In an industry that’s often about climbing the ladder in full-time roles, you’ve focused on freelancing instead. What would you say is your ultimate goal in the industry then? Going higher or something different entirely?
I have no real interest in climbing any ladder per se, or making my own shop. My goal in this industry is to make work that I think my younger self would have loved to see. It’s for people that both look like me and don’t. For people that look and feel different, like they don’t fall in line with what’s out there.
That’s so inspiring. What work has inspired you to feel like that? It doesn’t necessarily have to be advertising related.
Well, what comes to mind because it's so fresh is the Barbie movie. I went in thinking this is going to be something that’s just fucking crazy fun, and not necessarily something serious. I kid you not — I was fighting back tears so many times in that theater.
I was surprised by how self-aware the movie was. I vividly remember as a kid when I had those thoughts about wanting to be Barbie. The blond hair, the different skin, just looking different than what I looked like…I felt it all because the beauty of Barbie dolls was blasted into my face because of advertising. To come back as an adult and see the company forced to take accountability and speak on its past messaging was so gratifying.
It made me want to be a part of something like that, where a brand takes accountability. I want to be part of the solution of a project that holds clients accountable.
Freelancing is no easy business. What’s your secret for finding steady work?
I tell every person who comes to me wondering how to find work is to just ask for it. Make a post and tell the world that you need work. You want to know what has given me the most opportunities? I put a post on LinkedIn — a poster that I designed myself announcing that I was unemployed with a little bio about myself.

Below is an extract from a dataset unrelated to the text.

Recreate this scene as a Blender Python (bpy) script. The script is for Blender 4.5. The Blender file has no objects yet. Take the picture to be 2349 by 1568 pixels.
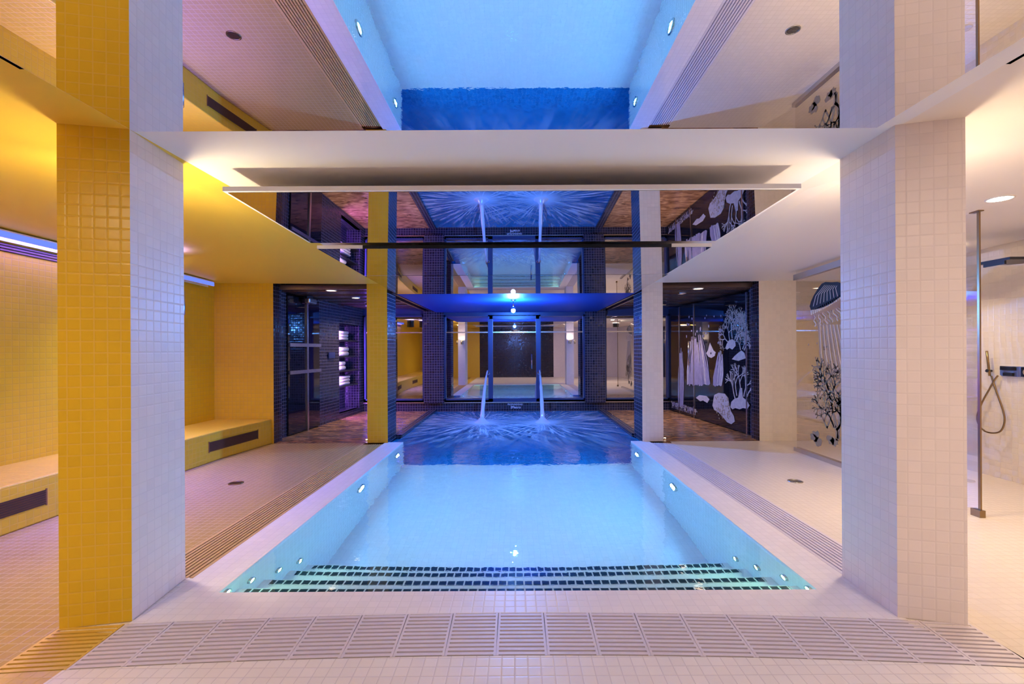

I still get responses from that one post and I haven't needed to ask for more work again because of it. The announcement may not be enough — but making it cute will be. Put some effort into it.
Another thing is to just make stuff proactively. Whatever you have time and a space for, make shit and put it out there as fast as you can because that work, whatever you put out, that’s going to come to you. The kind of offers are going to come to you that relate to that, if that makes sense.
My last question for you is just asking about personal projects. So how do you decide what you do and what keeps you going?
When I’m not creating work for myself, I literally feel frustrated. What keeps me wanting to make more work is that I'm just truly obsessed with it. I find it really beautiful when people can create things that are so quintessentially them and you can see them in the work and that's really what I'm trying to do.